The nation-state is the primary methodological unit of analysis across much of the social sciences, especially political science and sociology. Its emergence is associated with the rise of a modern world (understood in Eurocentred terms) and a corresponding decline of empire as a political form. Indeed, the very conceptual framing of modernity locates empires and nation-states on either side of a divide, a divide that is understood as both temporal and cultural and which has increasingly been called into question. This workshop will address post-imperial/-colonial legacies in Europe. It has three strands: conceptual, cultural, and geopolitical.

The conceptual strand will address differences among types of empires encompassing empires within Europe (e.g. Austro-Hungarian, Ottoman, Russian) and overseas empires of Europe (e.g. British, French, Dutch). We will distinguish empires of incorporation and empires of extraction (including mixed types). In this context, central and Eastern Europe is a deeply contested space, including in relation to the rise of new empires after the Russian revolution and new post-imperial legacies.

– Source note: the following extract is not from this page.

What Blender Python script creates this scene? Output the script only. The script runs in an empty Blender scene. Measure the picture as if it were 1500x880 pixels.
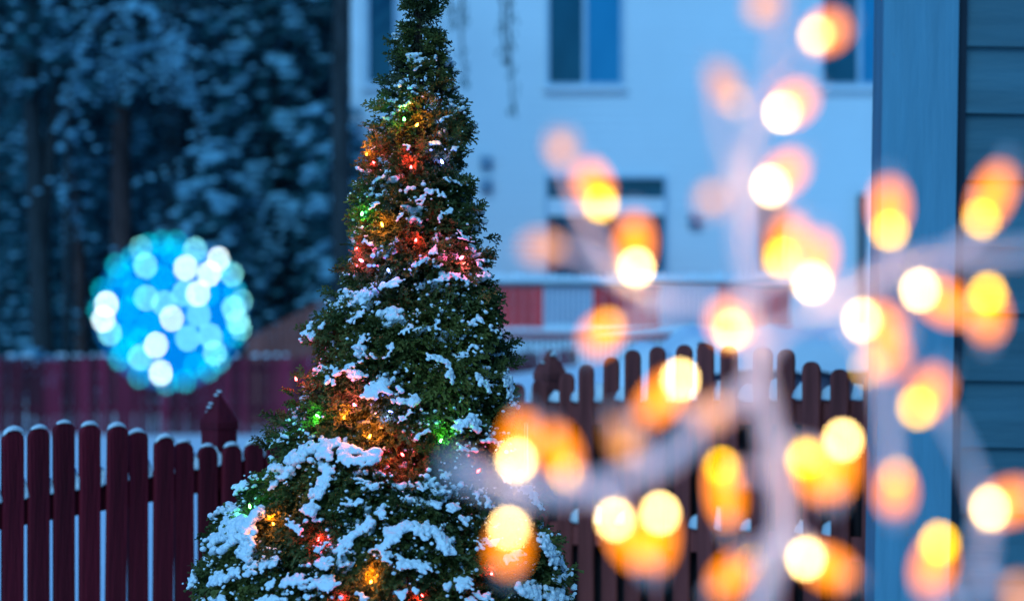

The cultural strand focuses on the different forms of ethno-nationalism and contestation of difference associated with the demise of the different empires within Europe and the populations movements entailed. It also involves consideration of the emergence of a new politics of identity associated with the migration of former subjects of European overseas empires. It addresses issues of representation within cultural institutions as well as popular imaginaries.

The strand on geopolitics locates the politics of imperial competition and national state formation as a key feature of what has become the ‘long twentieth century’. Here the workshop traces developments from the Russo-Turkish war and the Berlin conference in the late nineteenth century through two world wars, the formation of the European Union and its expansion following the collapse of communism to identify continuities and reversions in international conflict from central and eastern Europe through to the Middle East.